Gerry Harvey buys $1 million shares, hints at further online expansion

Retail king Gerry Harvey has poured more than $1 million of his own cash into 550,000 more Harvey Norman shares, showing the veteran still has confidence is his company’s ability to ride out the current retail storm.

Analysts believe the move is an opportune one, given the company’s shares are so low and it remains profitable.

Harvey Norman shares have fallen below $1.90 since Billabong and JB Hi-Fi announced profit downgrades and in trade this morning were down 1.5% to $1.85.

City Index chief strategist Peter Esho told SmartCompany this morning he believes the move was a good investment.
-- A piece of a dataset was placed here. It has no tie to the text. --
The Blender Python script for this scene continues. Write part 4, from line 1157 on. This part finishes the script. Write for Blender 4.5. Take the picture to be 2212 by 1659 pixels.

“If you look at Harvey Norman as a business, right now it’s still very profitable, and it’s back by a large real estate portfolio.”

“There is no doubt that franchisees will be feeling the pressure, but in terms of the group as a whole, it’s performing very well.”

Esho also says there will be more benefits for franchisees, especially as the company continues with its online expansion.

“If you look at the online store model, franchisees are still getting money if you order online because items will be dispatched from the closest store to the customer. The most important thing is that they just continue to work with franchisees.”

Harvey also made comments yesterday suggesting the business couldn’t rule out setting up an offshore website to escape paying GST, as the industry continues to lobby the Government to raise the tax-free threshold for imports.

“There is a huge incentive to do that…you cannot have somebody selling something from a site outside Australia that evades all the costs of doing business here.”

“Here, you’ve got every government agency you can think about on your back all day. If I’ve got an overseas website, they can all go and get nicked. They can’t sue me, they can’t threaten me, they can’t do anything.

Myer chief Bernie Brookes has threatened expanding his company’s own offshore operations as well.

The complaints come despite the Productivity Commission noting in its recent report into the retail sector that lowering the GST threshold wouldn’t raise any more revenue, and that the issue is actually one of the least of retailers’ problems.